I should note that I am also more hostile towards Sokal for his completely and irredeemably awful book Fashionable Nonsense than I am for the Sokal Affair. He, at least, does not overstate the significance of his own hoax. Whereas Fashionable Nonsense is a sufficiently wretched book that I would generally advise people that their time would be better spent reading up on the intricacies of crystal energy healing.
I strongly disagree here. To write meaningfully about sexual politics, you must have a model of sexual and other related aspects of human thought and behavior, and modern science has a whole lot to say about that. (Of course, the relevant science is still very incomplete and far from settled, but that makes it even more important to be knowledgeable about it, in order to separate solid insight from speculation.) If you lack that knowledge, your model is likely to be wrong in at least some ways that could be corrected by familiarizing yourself with the relevant science, and this is likely to show in your writing.
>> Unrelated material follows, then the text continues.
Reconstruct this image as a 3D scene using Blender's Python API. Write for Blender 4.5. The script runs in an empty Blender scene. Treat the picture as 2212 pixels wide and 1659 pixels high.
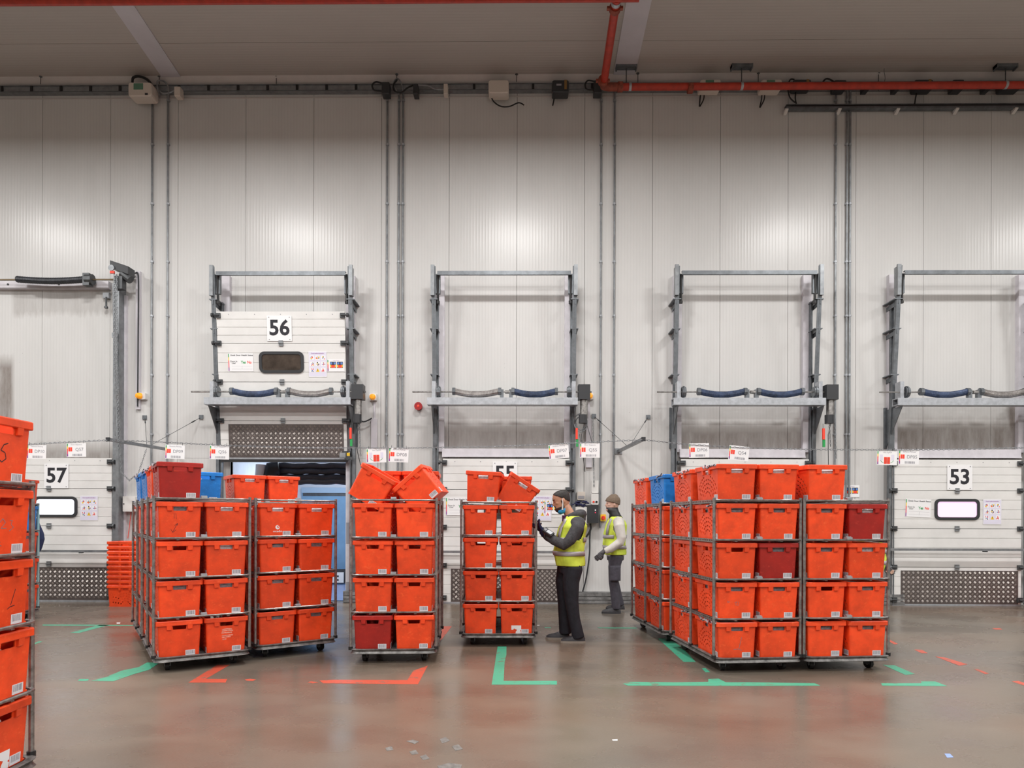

Moreover, there is a whole lot of spurious pseudo-insight in this area (Freudianism and its offshoots being the most notorious example), and if you're not familiar with science beyond a high school level, you may well end up swallowing a lot of such nonsense believing it to be solid insight and incorporating it into your work.
I would agree if one is writing about Victorian sexual politics straight-up, however I was careful to specify the sexual politics of Victorian literature. For which Freudianism, notoriously wrong as it is, is highly relevant because it was enormously popular for a chunk of the time period, and did directly influence writers (more particularly in the early 20th century than the late 19th, but still). Certainly it had much more influence than post-Victorian science that the authors could not possibly have been aware of.
Which seems to me one of the hedges that postmodernism usefully offers. The decision to approach Victorian literary sexual politics in terms of the thinking of the time and to treat it as a phenomenon of that culture is, to my mind, quintessentially postmodernist.